Data block:
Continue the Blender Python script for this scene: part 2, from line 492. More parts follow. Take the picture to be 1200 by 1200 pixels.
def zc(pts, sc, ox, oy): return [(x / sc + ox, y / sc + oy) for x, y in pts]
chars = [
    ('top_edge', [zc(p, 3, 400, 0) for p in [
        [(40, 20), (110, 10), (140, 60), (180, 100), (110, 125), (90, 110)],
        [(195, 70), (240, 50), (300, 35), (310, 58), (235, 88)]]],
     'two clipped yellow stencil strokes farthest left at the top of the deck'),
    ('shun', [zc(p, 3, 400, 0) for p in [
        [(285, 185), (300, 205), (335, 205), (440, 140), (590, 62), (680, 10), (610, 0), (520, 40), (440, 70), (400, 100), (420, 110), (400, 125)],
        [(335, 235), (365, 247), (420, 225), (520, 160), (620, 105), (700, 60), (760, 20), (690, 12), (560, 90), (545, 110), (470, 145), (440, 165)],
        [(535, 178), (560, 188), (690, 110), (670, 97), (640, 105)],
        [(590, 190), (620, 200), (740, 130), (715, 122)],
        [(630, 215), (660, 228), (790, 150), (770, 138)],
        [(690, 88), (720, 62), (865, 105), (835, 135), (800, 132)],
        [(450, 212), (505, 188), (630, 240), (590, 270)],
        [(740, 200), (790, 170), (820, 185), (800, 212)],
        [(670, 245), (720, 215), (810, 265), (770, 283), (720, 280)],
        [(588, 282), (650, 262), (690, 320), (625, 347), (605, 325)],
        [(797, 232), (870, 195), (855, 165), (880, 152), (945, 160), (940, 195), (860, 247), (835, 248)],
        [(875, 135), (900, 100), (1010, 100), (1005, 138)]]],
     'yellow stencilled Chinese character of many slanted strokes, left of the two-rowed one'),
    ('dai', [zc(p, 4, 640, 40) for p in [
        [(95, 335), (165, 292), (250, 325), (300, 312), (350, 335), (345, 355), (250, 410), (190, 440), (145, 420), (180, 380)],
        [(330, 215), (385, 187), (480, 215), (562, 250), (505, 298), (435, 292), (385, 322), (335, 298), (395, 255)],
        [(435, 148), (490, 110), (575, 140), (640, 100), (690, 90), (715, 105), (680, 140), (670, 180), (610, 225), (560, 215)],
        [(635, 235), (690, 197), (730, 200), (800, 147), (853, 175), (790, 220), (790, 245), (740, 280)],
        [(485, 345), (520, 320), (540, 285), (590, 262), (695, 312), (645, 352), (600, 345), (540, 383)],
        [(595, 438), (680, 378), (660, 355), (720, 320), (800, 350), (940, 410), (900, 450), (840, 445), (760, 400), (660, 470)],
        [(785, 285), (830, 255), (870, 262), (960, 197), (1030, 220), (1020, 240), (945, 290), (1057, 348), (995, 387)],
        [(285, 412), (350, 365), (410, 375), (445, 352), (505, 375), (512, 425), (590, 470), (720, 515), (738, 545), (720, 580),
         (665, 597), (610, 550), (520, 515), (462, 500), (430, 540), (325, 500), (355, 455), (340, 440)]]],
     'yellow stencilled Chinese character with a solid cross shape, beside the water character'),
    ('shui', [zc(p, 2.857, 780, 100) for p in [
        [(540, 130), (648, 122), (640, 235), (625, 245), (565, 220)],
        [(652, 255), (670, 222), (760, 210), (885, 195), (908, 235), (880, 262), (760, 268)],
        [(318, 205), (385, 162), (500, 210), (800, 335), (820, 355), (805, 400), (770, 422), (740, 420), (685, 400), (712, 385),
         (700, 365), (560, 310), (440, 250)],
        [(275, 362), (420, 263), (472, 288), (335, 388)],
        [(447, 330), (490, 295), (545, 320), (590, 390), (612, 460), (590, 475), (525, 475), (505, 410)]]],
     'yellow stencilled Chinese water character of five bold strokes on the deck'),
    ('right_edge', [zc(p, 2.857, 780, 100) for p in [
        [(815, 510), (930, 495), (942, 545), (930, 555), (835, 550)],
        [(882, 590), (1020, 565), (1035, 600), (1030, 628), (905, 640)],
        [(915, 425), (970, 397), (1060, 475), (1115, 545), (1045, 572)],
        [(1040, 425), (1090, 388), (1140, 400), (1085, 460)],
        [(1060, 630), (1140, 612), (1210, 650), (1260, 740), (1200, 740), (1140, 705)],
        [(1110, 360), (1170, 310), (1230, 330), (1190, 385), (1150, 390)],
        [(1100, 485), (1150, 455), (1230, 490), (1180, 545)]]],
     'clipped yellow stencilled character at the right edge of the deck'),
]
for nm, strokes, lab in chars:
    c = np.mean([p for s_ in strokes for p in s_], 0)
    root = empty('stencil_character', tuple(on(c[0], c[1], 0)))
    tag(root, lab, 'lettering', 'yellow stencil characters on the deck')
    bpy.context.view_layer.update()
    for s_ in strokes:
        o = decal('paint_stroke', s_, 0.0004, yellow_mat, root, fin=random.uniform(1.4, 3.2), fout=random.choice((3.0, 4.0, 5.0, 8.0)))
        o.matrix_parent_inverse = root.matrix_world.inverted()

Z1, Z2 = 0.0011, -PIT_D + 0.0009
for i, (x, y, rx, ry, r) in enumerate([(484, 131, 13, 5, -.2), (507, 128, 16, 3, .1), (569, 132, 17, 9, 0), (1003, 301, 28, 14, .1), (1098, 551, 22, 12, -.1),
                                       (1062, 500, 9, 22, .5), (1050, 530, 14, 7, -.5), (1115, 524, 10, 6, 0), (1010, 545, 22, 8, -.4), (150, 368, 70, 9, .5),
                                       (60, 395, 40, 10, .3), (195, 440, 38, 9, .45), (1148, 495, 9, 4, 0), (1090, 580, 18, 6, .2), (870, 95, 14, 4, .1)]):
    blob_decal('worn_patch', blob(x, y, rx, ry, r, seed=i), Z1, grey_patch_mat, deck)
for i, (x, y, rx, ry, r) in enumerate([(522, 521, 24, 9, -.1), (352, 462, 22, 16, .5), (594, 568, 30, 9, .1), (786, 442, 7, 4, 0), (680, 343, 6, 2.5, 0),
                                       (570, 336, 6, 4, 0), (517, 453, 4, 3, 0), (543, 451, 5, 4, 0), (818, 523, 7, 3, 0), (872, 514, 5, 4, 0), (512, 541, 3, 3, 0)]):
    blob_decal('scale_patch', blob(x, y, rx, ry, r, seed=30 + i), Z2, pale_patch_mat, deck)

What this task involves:
Everything in the listing above should be restated exactly.

Answer:
Continue the Blender Python script for this scene: part 2, from line 492. More parts follow. Take the picture to be 1200 by 1200 pixels.
def zc(pts, sc, ox, oy): return [(x / sc + ox, y / sc + oy) for x, y in pts]
chars = [
    ('top_edge', [zc(p, 3, 400, 0) for p in [
        [(40, 20), (110, 10), (140, 60), (180, 100), (110, 125), (90, 110)],
        [(195, 70), (240, 50), (300, 35), (310, 58), (235, 88)]]],
     'two clipped yellow stencil strokes farthest left at the top of the deck'),
    ('shun', [zc(p, 3, 400, 0) for p in [
        [(285, 185), (300, 205), (335, 205), (440, 140), (590, 62), (680, 10), (610, 0), (520, 40), (440, 70), (400, 100), (420, 110), (400, 125)],
        [(335, 235), (365, 247), (420, 225), (520, 160), (620, 105), (700, 60), (760, 20), (690, 12), (560, 90), (545, 110), (470, 145), (440, 165)],
        [(535, 178), (560, 188), (690, 110), (670, 97), (640, 105)],
        [(590, 190), (620, 200), (740, 130), (715, 122)],
        [(630, 215), (660, 228), (790, 150), (770, 138)],
        [(690, 88), (720, 62), (865, 105), (835, 135), (800, 132)],
        [(450, 212), (505, 188), (630, 240), (590, 270)],
        [(740, 200), (790, 170), (820, 185), (800, 212)],
        [(670, 245), (720, 215), (810, 265), (770, 283), (720, 280)],
        [(588, 282), (650, 262), (690, 320), (625, 347), (605, 325)],
        [(797, 232), (870, 195), (855, 165), (880, 152), (945, 160), (940, 195), (860, 247), (835, 248)],
        [(875, 135), (900, 100), (1010, 100), (1005, 138)]]],
     'yellow stencilled Chinese character of many slanted strokes, left of the two-rowed one'),
    ('dai', [zc(p, 4, 640, 40) for p in [
        [(95, 335), (165, 292), (250, 325), (300, 312), (350, 335), (345, 355), (250, 410), (190, 440), (145, 420), (180, 380)],
        [(330, 215), (385, 187), (480, 215), (562, 250), (505, 298), (435, 292), (385, 322), (335, 298), (395, 255)],
        [(435, 148), (490, 110), (575, 140), (640, 100), (690, 90), (715, 105), (680, 140), (670, 180), (610, 225), (560, 215)],
        [(635, 235), (690, 197), (730, 200), (800, 147), (853, 175), (790, 220), (790, 245), (740, 280)],
        [(485, 345), (520, 320), (540, 285), (590, 262), (695, 312), (645, 352), (600, 345), (540, 383)],
        [(595, 438), (680, 378), (660, 355), (720, 320), (800, 350), (940, 410), (900, 450), (840, 445), (760, 400), (660, 470)],
        [(785, 285), (830, 255), (870, 262), (960, 197), (1030, 220), (1020, 240), (945, 290), (1057, 348), (995, 387)],
        [(285, 412), (350, 365), (410, 375), (445, 352), (505, 375), (512, 425), (590, 470), (720, 515), (738, 545), (720, 580),
         (665, 597), (610, 550), (520, 515), (462, 500), (430, 540), (325, 500), (355, 455), (340, 440)]]],
     'yellow stencilled Chinese character with a solid cross shape, beside the water character'),
    ('shui', [zc(p, 2.857, 780, 100) for p in [
        [(540, 130), (648, 122), (640, 235), (625, 245), (565, 220)],
        [(652, 255), (670, 222), (760, 210), (885, 195), (908, 235), (880, 262), (760, 268)],
        [(318, 205), (385, 162), (500, 210), (800, 335), (820, 355), (805, 400), (770, 422), (740, 420), (685, 400), (712, 385),
         (700, 365), (560, 310), (440, 250)],
        [(275, 362), (420, 263), (472, 288), (335, 388)],
        [(447, 330), (490, 295), (545, 320), (590, 390), (612, 460), (590, 475), (525, 475), (505, 410)]]],
     'yellow stencilled Chinese water character of five bold strokes on the deck'),
    ('right_edge', [zc(p, 2.857, 780, 100) for p in [
        [(815, 510), (930, 495), (942, 545), (930, 555), (835, 550)],
        [(882, 590), (1020, 565), (1035, 600), (1030, 628), (905, 640)],
        [(915, 425), (970, 397), (1060, 475), (1115, 545), (1045, 572)],
        [(1040, 425), (1090, 388), (1140, 400), (1085, 460)],
        [(1060, 630), (1140, 612), (1210, 650), (1260, 740), (1200, 740), (1140, 705)],
        [(1110, 360), (1170, 310), (1230, 330), (1190, 385), (1150, 390)],
        [(1100, 485), (1150, 455), (1230, 490), (1180, 545)]]],
     'clipped yellow stencilled character at the right edge of the deck'),
]
for nm, strokes, lab in chars:
    c = np.mean([p for s_ in strokes for p in s_], 0)
    root = empty('stencil_character', tuple(on(c[0], c[1], 0)))
    tag(root, lab, 'lettering', 'yellow stencil characters on the deck')
    bpy.context.view_layer.update()
    for s_ in strokes:
        o = decal('paint_stroke', s_, 0.0004, yellow_mat, root, fin=random.uniform(1.4, 3.2), fout=random.choice((3.0, 4.0, 5.0, 8.0)))
        o.matrix_parent_inverse = root.matrix_world.inverted()

Z1, Z2 = 0.0011, -PIT_D + 0.0009
for i, (x, y, rx, ry, r) in enumerate([(484, 131, 13, 5, -.2), (507, 128, 16, 3, .1), (569, 132, 17, 9, 0), (1003, 301, 28, 14, .1), (1098, 551, 22, 12, -.1),
                                       (1062, 500, 9, 22, .5), (1050, 530, 14, 7, -.5), (1115, 524, 10, 6, 0), (1010, 545, 22, 8, -.4), (150, 368, 70, 9, .5),
                                       (60, 395, 40, 10, .3), (195, 440, 38, 9, .45), (1148, 495, 9, 4, 0), (1090, 580, 18, 6, .2), (870, 95, 14, 4, .1)]):
    blob_decal('worn_patch', blob(x, y, rx, ry, r, seed=i), Z1, grey_patch_mat, deck)
for i, (x, y, rx, ry, r) in enumerate([(522, 521, 24, 9, -.1), (352, 462, 22, 16, .5), (594, 568, 30, 9, .1), (786, 442, 7, 4, 0), (680, 343, 6, 2.5, 0),
                                       (570, 336, 6, 4, 0), (517, 453, 4, 3, 0), (543, 451, 5, 4, 0), (818, 523, 7, 3, 0), (872, 514, 5, 4, 0), (512, 541, 3, 3, 0)]):
    blob_decal('scale_patch', blob(x, y, rx, ry, r, seed=30 + i), Z2, pale_patch_mat, deck)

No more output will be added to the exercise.